• _To do_:
Give back the full listing verbatim, apart from its images.

• _Dataset content_:
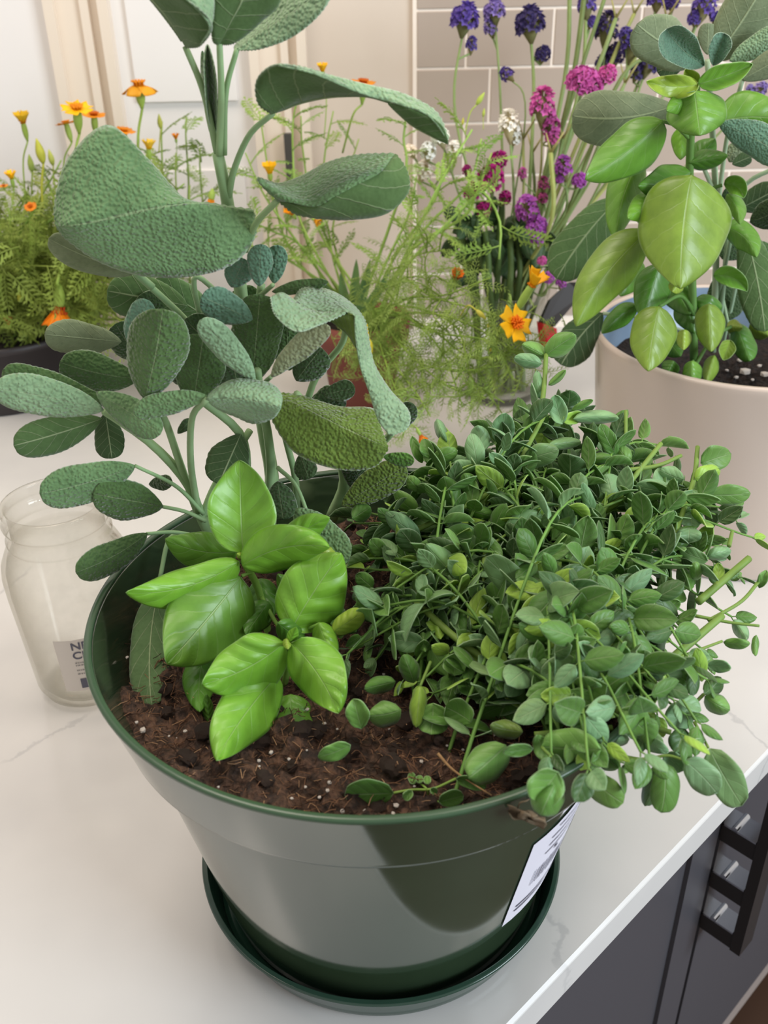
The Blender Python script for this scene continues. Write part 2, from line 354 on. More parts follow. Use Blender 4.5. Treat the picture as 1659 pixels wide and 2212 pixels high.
def local_leaf(nu, half, shape, cup, arch, ratio, th=0.03):       # unit leaf along +x, upper side +z, for copies
    us = np.linspace(0, 1, nu); vs = np.linspace(-1, 1, 2*half+1); p = prof(us, shape)*ratio
    G = np.zeros((nu, len(vs), 3))
    for j, v in enumerate(vs):
        G[:, j, 0] = us; G[:, j, 1] = p*v; G[:, j, 2] = cup*abs(v)**1.5*p-arch*us**2+arch*0.3*us
    mb = MB(); sheet(mb, G, us, vs, th, True, np.array([0, 0, 1.0])); return mb
def frame(base, d, up, sx, sy=None, sz=None):
    d = nrm(d); up = np.asarray(up, float); y = np.cross(up, d)
    if np.linalg.norm(y) < 1e-4: y = np.cross((0.2, 1, 0.1), d)
    y = nrm(y); z = np.cross(d, y); sy = sx if sy is None else sy; sz = sx if sz is None else sz
    return Matrix(((d[0]*sx, y[0]*sy, z[0]*sz, base[0]), (d[1]*sx, y[1]*sy, z[1]*sz, base[1]), (d[2]*sx, y[2]*sy, z[2]*sz, base[2]), (0, 0, 0, 1)))
def jit(c, a=0.12):
    k = 1+random.uniform(-a, a); return (c[0]*k*(1+random.uniform(-a, a)*0.5), c[1]*k, c[2]*k*(1+random.uniform(-a, a)*0.5), 1)
#PART2
# ---------------------------------------------------------------- the setting
YW = 1.0; ZF = -0.9
def struct(name, mb, m, parent=None, smooth=False):
    o = mb.build(name, m, parent, smooth)
    return o if parent is not None else tag(o, kind='structure')
mb = MB(); box(mb, (-2.2, YW, ZF), (2.4, YW+0.12, 1.3)); wall = struct('wall_back', mb, M['wall'])
mb = MB(); box(mb, (-2.2, -1.6, ZF-0.05), (2.6, YW+0.1, ZF)); struct('floor', mb, M['floor'])
xw = lambda px: U(px, 200, Y=YW)[0]
mb = MB(); box(mb, (-1.6, YW-0.008, ZF), (xw(135), YW, 1.2)); struct('wall_left', mb, M['white'])
def casing(name, x0, x1):
    mb = MB(); w = x1-x0
    box(mb, (x0, YW-0.022, ZF), (x0+w*0.16, YW, 1.2)); box(mb, (x0+w*0.16, YW-0.012, ZF), (x0+w*0.55, YW, 1.2))
    box(mb, (x0+w*0.55, YW-0.018, ZF), (x0+w*0.68, YW, 1.2)); box(mb, (x0+w*0.68, YW-0.009, ZF), (x0+w*0.84, YW, 1.2))
    box(mb, (x0+w*0.84, YW-0.024, ZF), (x1, YW, 1.2)); return struct(name, mb, M['casing'])
casing('trim_1', xw(135), xw(268)); casing('trim_2', xw(548), xw(668))
mb = MB(); box(mb, (xw(268), YW-0.006, ZF), (xw(548), YW, 1.2)); door = struct('door_1', mb, M['white'])
mb = MB(); box(mb, (xw(300), YW-0.012, 0.33), (xw(515), YW-0.006, 1.1)); box(mb, (xw(300), YW-0.012, -0.8), (xw(515), YW-0.006, 0.24)); struct('panel', mb, M['white'], door)
mb = MB(); a = U(606, 290, Y=YW-0.03); b = U(634, 470, Y=YW-0.03); box(mb, (a[0]+0.004, YW-0.03, b[2]), (a[0]+0.014, YW-0.02, a[2])); struct('hinge', mb, M['dark'], door)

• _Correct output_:
The Blender Python script for this scene continues. Write part 2, from line 354 on. More parts follow. Use Blender 4.5. Treat the picture as 1659 pixels wide and 2212 pixels high.
def local_leaf(nu, half, shape, cup, arch, ratio, th=0.03):       # unit leaf along +x, upper side +z, for copies
    us = np.linspace(0, 1, nu); vs = np.linspace(-1, 1, 2*half+1); p = prof(us, shape)*ratio
    G = np.zeros((nu, len(vs), 3))
    for j, v in enumerate(vs):
        G[:, j, 0] = us; G[:, j, 1] = p*v; G[:, j, 2] = cup*abs(v)**1.5*p-arch*us**2+arch*0.3*us
    mb = MB(); sheet(mb, G, us, vs, th, True, np.array([0, 0, 1.0])); return mb
def frame(base, d, up, sx, sy=None, sz=None):
    d = nrm(d); up = np.asarray(up, float); y = np.cross(up, d)
    if np.linalg.norm(y) < 1e-4: y = np.cross((0.2, 1, 0.1), d)
    y = nrm(y); z = np.cross(d, y); sy = sx if sy is None else sy; sz = sx if sz is None else sz
    return Matrix(((d[0]*sx, y[0]*sy, z[0]*sz, base[0]), (d[1]*sx, y[1]*sy, z[1]*sz, base[1]), (d[2]*sx, y[2]*sy, z[2]*sz, base[2]), (0, 0, 0, 1)))
def jit(c, a=0.12):
    k = 1+random.uniform(-a, a); return (c[0]*k*(1+random.uniform(-a, a)*0.5), c[1]*k, c[2]*k*(1+random.uniform(-a, a)*0.5), 1)
#PART2
# ---------------------------------------------------------------- the setting
YW = 1.0; ZF = -0.9
def struct(name, mb, m, parent=None, smooth=False):
    o = mb.build(name, m, parent, smooth)
    return o if parent is not None else tag(o, kind='structure')
mb = MB(); box(mb, (-2.2, YW, ZF), (2.4, YW+0.12, 1.3)); wall = struct('wall_back', mb, M['wall'])
mb = MB(); box(mb, (-2.2, -1.6, ZF-0.05), (2.6, YW+0.1, ZF)); struct('floor', mb, M['floor'])
xw = lambda px: U(px, 200, Y=YW)[0]
mb = MB(); box(mb, (-1.6, YW-0.008, ZF), (xw(135), YW, 1.2)); struct('wall_left', mb, M['white'])
def casing(name, x0, x1):
    mb = MB(); w = x1-x0
    box(mb, (x0, YW-0.022, ZF), (x0+w*0.16, YW, 1.2)); box(mb, (x0+w*0.16, YW-0.012, ZF), (x0+w*0.55, YW, 1.2))
    box(mb, (x0+w*0.55, YW-0.018, ZF), (x0+w*0.68, YW, 1.2)); box(mb, (x0+w*0.68, YW-0.009, ZF), (x0+w*0.84, YW, 1.2))
    box(mb, (x0+w*0.84, YW-0.024, ZF), (x1, YW, 1.2)); return struct(name, mb, M['casing'])
casing('trim_1', xw(135), xw(268)); casing('trim_2', xw(548), xw(668))
mb = MB(); box(mb, (xw(268), YW-0.006, ZF), (xw(548), YW, 1.2)); door = struct('door_1', mb, M['white'])
mb = MB(); box(mb, (xw(300), YW-0.012, 0.33), (xw(515), YW-0.006, 1.1)); box(mb, (xw(300), YW-0.012, -0.8), (xw(515), YW-0.006, 0.24)); struct('panel', mb, M['white'], door)
mb = MB(); a = U(606, 290, Y=YW-0.03); b = U(634, 470, Y=YW-0.03); box(mb, (a[0]+0.004, YW-0.03, b[2]), (a[0]+0.014, YW-0.02, a[2])); struct('hinge', mb, M['dark'], door)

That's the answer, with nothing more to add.